People accurately predict the transition probabilities between actions
https://www.science.org/doi/10.1126/sciadv.abd4995
Social life is a complex dance. To coordinate gracefully with one’s partners, one must predict their actions.
Here, we investigated how people predict others’ actions. We hypothesized that people can accurately predict others’ future actions based on knowledge of their current actions, coupled with knowledge of action transitions.
To test whether people have accurate knowledge of the transition probabilities between actions, we compared actual rates of action transitions—calculated from four large naturalistic datasets—to participants’ ratings of the transition probabilities between corresponding sets of actions.
In five preregistered studies, participants demonstrated accurate mental models of action transitions. Furthermore, we found that people drew upon conceptual knowledge of actions—described by the six-dimensional ACT-FASTaxonomy—to guide their accurate predictions.
Together, these results indicate that people can accurately anticipate other people’s moves in the dance of social life and that the structure of action knowledge may be tailored to making these predictions.
We use these five datasets to estimate the “ground truth” probabilities of how actions actually transition from one to the next. In five preregistered studies, we then compare these ground truth measures of transition probabilities to people’s predictions of the same transition probabilities. In each study, participants rate the likelihood of a future action, given a current action. For example, “how likely is someone to start running, given that they are currently stretching?” or “how likely is some to start dancing, given that they are currently laughing?” We measure the accuracy of participants’ judgments by correlating their ratings with the ground truth measures of the same transitions.

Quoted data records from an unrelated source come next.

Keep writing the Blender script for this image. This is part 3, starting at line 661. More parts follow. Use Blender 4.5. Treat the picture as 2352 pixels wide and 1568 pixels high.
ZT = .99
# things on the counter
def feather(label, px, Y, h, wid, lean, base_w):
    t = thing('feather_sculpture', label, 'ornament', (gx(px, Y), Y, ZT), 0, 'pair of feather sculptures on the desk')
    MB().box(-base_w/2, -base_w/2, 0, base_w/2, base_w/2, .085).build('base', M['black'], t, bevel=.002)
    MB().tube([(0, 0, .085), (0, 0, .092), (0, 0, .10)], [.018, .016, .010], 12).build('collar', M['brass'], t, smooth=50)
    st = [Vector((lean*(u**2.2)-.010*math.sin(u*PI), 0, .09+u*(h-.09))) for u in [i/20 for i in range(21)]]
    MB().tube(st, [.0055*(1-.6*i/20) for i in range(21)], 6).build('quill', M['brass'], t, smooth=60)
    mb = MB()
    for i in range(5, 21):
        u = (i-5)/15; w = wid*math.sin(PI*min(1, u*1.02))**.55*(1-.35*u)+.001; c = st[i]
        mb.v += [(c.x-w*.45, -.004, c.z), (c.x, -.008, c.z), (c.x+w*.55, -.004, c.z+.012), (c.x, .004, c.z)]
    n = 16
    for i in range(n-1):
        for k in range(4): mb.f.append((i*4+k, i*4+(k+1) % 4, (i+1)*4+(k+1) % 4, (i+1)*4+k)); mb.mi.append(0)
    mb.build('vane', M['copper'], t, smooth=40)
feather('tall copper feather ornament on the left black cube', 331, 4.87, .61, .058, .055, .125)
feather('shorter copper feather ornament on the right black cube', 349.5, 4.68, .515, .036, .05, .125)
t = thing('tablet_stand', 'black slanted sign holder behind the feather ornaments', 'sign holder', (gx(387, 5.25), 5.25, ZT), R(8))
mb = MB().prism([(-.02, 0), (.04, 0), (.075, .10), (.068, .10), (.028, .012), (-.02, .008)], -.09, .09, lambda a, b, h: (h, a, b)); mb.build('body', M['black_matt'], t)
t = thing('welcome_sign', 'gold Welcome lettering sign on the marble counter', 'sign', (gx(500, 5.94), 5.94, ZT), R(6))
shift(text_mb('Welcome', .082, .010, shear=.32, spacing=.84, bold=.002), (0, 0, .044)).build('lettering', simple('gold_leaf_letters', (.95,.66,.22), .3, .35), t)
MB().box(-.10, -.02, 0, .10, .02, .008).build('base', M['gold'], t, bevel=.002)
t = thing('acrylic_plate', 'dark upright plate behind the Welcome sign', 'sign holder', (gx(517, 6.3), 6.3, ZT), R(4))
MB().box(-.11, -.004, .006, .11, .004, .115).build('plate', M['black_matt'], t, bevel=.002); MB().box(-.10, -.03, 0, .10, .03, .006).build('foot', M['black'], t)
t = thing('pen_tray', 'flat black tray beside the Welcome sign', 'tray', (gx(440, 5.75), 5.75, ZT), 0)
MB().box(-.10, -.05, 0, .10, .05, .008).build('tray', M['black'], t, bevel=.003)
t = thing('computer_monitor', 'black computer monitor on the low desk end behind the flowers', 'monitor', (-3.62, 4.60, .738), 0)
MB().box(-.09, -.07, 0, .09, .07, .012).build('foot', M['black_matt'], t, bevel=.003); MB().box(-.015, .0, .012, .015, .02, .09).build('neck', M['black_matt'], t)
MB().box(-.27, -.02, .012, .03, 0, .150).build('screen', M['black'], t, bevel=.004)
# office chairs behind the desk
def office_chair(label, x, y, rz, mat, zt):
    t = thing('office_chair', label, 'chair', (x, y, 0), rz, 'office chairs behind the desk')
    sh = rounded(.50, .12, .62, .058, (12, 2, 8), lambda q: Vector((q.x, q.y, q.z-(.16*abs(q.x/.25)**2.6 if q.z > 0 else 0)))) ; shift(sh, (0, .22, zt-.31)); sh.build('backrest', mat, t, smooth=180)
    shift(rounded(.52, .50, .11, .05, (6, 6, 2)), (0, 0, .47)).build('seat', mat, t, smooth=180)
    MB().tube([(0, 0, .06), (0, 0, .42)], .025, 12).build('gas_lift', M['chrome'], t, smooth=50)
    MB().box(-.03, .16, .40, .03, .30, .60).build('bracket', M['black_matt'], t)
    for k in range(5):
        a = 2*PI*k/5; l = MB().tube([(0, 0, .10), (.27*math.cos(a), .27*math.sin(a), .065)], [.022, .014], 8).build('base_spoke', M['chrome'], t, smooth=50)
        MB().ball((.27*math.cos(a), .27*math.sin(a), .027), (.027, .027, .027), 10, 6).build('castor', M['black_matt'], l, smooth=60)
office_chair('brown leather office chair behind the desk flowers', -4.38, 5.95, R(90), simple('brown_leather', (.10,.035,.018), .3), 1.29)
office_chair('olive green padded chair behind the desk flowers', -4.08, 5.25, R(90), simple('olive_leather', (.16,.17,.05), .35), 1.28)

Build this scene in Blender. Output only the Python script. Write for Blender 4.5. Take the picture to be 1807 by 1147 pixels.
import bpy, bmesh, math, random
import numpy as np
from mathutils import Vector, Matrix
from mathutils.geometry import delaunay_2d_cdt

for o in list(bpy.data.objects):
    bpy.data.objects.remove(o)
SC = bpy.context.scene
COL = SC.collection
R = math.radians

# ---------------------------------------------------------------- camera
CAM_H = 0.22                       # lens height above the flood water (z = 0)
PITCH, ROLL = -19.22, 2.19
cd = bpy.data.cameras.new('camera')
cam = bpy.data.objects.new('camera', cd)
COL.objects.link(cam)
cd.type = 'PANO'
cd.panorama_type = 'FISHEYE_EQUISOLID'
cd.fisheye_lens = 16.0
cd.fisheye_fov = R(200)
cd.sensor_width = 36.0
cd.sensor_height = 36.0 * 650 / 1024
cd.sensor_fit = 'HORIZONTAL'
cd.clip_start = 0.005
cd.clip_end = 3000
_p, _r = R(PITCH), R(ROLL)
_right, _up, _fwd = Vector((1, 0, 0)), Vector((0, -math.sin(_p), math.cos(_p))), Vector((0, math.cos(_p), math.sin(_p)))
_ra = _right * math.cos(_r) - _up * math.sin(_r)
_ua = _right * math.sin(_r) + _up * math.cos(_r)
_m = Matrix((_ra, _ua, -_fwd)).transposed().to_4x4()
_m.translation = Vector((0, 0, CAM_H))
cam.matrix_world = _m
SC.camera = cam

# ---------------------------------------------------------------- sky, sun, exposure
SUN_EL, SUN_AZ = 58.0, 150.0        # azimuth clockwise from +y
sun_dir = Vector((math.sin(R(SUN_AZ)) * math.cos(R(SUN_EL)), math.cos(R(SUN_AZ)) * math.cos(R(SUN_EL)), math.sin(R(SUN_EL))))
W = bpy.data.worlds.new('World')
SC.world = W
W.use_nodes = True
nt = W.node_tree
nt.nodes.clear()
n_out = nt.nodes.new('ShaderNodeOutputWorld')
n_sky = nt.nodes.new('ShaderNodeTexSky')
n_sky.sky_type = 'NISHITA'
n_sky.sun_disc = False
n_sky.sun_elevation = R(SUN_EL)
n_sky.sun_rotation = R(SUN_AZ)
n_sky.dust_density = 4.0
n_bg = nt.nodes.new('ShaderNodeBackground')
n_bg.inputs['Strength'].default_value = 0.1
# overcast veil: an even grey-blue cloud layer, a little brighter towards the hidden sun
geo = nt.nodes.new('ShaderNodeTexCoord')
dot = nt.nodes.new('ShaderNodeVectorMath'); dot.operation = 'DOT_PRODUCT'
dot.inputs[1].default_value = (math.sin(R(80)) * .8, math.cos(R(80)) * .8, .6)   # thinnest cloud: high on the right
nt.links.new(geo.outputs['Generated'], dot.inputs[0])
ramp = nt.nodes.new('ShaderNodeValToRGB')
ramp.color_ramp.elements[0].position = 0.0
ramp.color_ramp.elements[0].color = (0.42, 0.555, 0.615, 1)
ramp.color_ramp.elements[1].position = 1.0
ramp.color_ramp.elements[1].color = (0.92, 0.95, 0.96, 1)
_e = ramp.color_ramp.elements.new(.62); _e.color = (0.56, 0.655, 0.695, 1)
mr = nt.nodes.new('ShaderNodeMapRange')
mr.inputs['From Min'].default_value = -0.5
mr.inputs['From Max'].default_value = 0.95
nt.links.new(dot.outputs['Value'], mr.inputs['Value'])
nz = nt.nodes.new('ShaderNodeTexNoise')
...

We have previously proposed a theoretical framework for predictive social cognition, which suggests that social knowledge is organized by the goal of prediction (32). That is, the way in which people organize their conceptual knowledge of actions should allow them to make accurate action predictions. In previous research, we found that six psychological dimensions—together forming the Abstraction, Creation, Tradition, Food, Animacy, and Spiritualism Taxonomy (ACT-FAST; Table 1)—capture much of people’s conceptual knowledge of actions (33). Each action can be located on this “map” of actions based on its relation to each dimension. For example, the actions “stir” and “peel” load high on the food dimension; the action “dance” loads low on the food dimension, but high on the creation and animacy dimensions. Actions located closer to each other on these dimensions are more conceptually similar to each other. The ACT-FAST dimensions also describe how people infer the real-world properties of actions (e.g., where, why, when, how, and by whom different actions are performed) and predict patterns of brain activity elicited by perceiving actions (33, 34).